In una metropoli in cui le mode gastronomiche cambiano continuamente, c’è un posto dove da quasi novant’anni non è cambiato quasi nulla. A Brooklyn, nel quartiere di Sheepshead Bay, il diner Brennan & Carr continua a servire lo stesso sandwich al roast beef dal 1938. Ma è nel modo in cui viene preparato, e nel lavoro di chi lo fa ogni giorno, che si custodisce il senso profondo di una tradizione. L’insegna in caratteri Tudor “Hot Beef” è visibile già da lontano, all’angolo tra la Nostrand Avenue e Avenue U. L’ambiente di mattoni rivestito di boiserie ospita una manciata di tavoli, sempre gli stessi e chiamati dallo staff non con numeri ma con i nomi delle posizioni del baseball. Il locale, fondato da due falegnami, appunto Brennan e Carr, è gestito dagli anni Settanta dalla famiglia Sullivan. Accoglie clienti abituali blue collar come vigili del fuoco e poliziotti, famiglie del quartiere e aficionados provenienti da Manhattan. Si paga solo in contanti, e i prezzi sono gli stessi, che si consumi al tavolo o per il takeaway; niente delivery, e il menù è cambiato pochissimo dal secondo dopoguerra.
foto Daniel Krieger
Burger, hot dog e poco altro. Il cuore dell’offerta qui è il roast beef sandwich: carne di manzo cotta al forno, affettata sottile al momento e servita su un morbido kaiser roll, optional una sottiletta di formaggio cheddar e cipolle caramellate. Le varianti sono tre, codificate con precisione. Il panino si può infatti personalizzare in una delle sue celebri versioni: “dingle dangle” cioè solo la carne immersa nel fondo di cottura, “double dipped”, ossia sia la carne che entrambe le parti del pane immerse nel brodo, e per i più estremi, il “KFJ” – acronimo di knife and fork job – da mangiare con coltello e forchetta per l’abbondanza di brodo aggiunto sul panino con un mestolo. Costo? Meno di 10 dollari.

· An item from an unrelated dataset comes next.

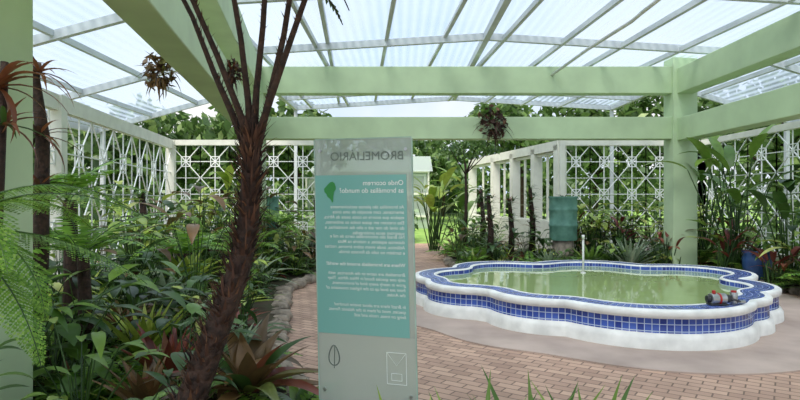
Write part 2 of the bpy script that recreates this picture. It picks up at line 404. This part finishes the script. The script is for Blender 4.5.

Il fondo di cottura brodoso è un elemento centrale: un liquido scuro, sapido e profondo, mantenuto caldo e “rinfrescato” ogni giorno con i succhi di cottura della carne. Storicamente la vasca del broth era posizionata sotto i vecchi spiedi che stavano all’esterno, per raccoglierne i preziosi succhi. Fino a sessant’anni fa, infatti, il manzo veniva arrostito all’aperto a fiamma viva sullo spiedo, e si sentiva il profumo a diversi isolati di distanza. Oggi la carne è cotta in forno, ma quel brodo resta parte integrante dell’identità del locale, più che un semplice accompagnamento.
Aperto fino all’una di notte e con una ricchezza unica per Brooklyn – un parcheggio custodito – il locale vanta un’altra grande particolarità: il suo cameriere più anziano. A servire i tavoli c’è Richie – difficile dare un’età a quella sua faccia da ragazzo – indossa un immacolato camice bianco e cravatta nera, e dal 1987 prepara i panini con gesti precisi, sempre uguali. È lui che gestisce la vasca del fondo di cottura, che dosa le intinte, che riconosce clienti abituali e ricorda la loro ordinazione prima ancora che si siedano a tavola. Richie chiama a voce le comande in cucina, ripetendole sempre due volte: un rituale immutato. La presenza di questo singolare maître è parte del fascino di questo luogo, tanto quanto il sandwich stesso.
Il locale è stato raccontato anche da trasmissioni come Man v. Food, guadagnandosi nel tempo nuovi visitatori, ma per chi lo frequenta da decenni resta soprattutto un punto fermo, uno di quei luoghi dove la continuità è un valore, non un limite.